Tuesday, March 20, 2007

BHers for Jesus











Grab a glass of wine. This is a long one.

First things first. The last post was something I put there for me to reference and remember. It has nothing to do with anyone who emailed me or asked me about it.

I am a little obsessive with lists. I make a lot of lists. I'm one of those people who has post-it notes all over the place. But these notes are only all over my desk at work. And that doesn't work for me. Some of my lists have longevity, so I may take to making lists here.

OK?

Do a BH, and chill.

Speaking of my fav pastime, I've been trying to figure out what I want to say about the Bong Hits 4 Jesus dealio. I could joke about so many things surrounding this - from BHers, to religion, to Alaskans, to students and authority figures, to the Supreme Court actually agreeing to hear this case.

As I'm sure you are all aware by now, SCOTUS heard oral arguments yesterday on the Bong Hits 4 Jesus case.

In essence:

Joseph Frederick was an 18-year-old senior in 2002 when the torch for the Winter Olympics was scheduled to pass in front of his high school. Frederick was standing on a public street as the TV cameras came into range. He and several other students then unfurled the 14-foot banner that said, “Bong Hits 4 Jesus.” The school’s principal, Deborah Morse, ripped it away from the students and sent Frederick to the office. She planned to suspend him for five days, but when he invoked Thomas Jefferson and the 1st Amendment, she doubled the suspension to 10 days.
After all that fashizzle, the student sued the principal, alleging violation of Freedom of Speech.

Of course, this has nothing to do with BHers, and I'm a little concerned.

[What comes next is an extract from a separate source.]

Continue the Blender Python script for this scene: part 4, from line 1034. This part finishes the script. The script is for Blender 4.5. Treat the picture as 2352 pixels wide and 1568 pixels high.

Let's break it down: The Supreme Court of The United States is going to decide whether schools have the authority to regulate anything that one of its students says or does.

Anything?

Let me remind you:

When this student rolled out his banner he was not on school property.

Now, here is the school's argument, which by the way, is fully supported by George Bush. Oh yea, and Kenneth Starr, the attorney for the school.

Primary and secondary public schools should be permitted to restrict student speech whenever the “message” conveyed is “inconsistent with the school’s basic educational mission.”

4 comments:

Meg said...

Fact of the matter is is that kid was being a dickhead when he/they thought of the idea and then followed thru with it. Jackass move. I think he's using the 1st Adm to hide behind his thoughtless, disrespectful prank. He knew it wasn't an "ok" thing to do b/c he hid the banner until the last moment.

However, the school is going to far to use the kid as an "example." And of course Ken Star and Bush are involved it involves the Baby Jesus. I am so sick of POTUS jamming the Lord and his ideas of what God wants down my throught.

Both sides are guilty of hiding behind rules/laws.

Both sides need to apologize for what they did to the other and GROW THE FUCK UP. Stupid ass people in the world.

meg said...

meant to say throat...what God wants down my throat.

shit, I type too fast.

Head Whiner said...

if that's the case then why did supreme court agree to hear the case? there are many idiotic, stupid-people cases they refuse to hear. I think what is decided in this case could affect how schools can or cannot punish their students. what happened in this case is stupid, i agree. but the kid wasn't on school property. he wanted to be on tv. what does that have to do with the school, who does not own the kid, no matter what he wants to say, or how stupid he wants to act. I don't think his stupidity is what's at question here. Most agree he's a punk, and he even admits that. But what if another kid, in a conservative little town wore a shirt to the mall that says,
"say yes to drugs"? Can that kid be suspended? Why? Because he's a punk? What if the shirt said, "I believe in homosexuality"? Should that kid be suspended if his belief goes against what the school's "message" and "basic edcuational mission" are? I happen to think that the kid should be able to use a banner, a tshirt, a journal, a web site, or a soapbox to say whatever the hell they believe, especially when they are not on school grounds.

Anonymous said...

it's time to let parents be parents and punish kids for being stupid. the school had no right to even touch this banner, let alone suspend the kid. the school, could have, however, reached the parents to discuss concerns over the kid's behavior.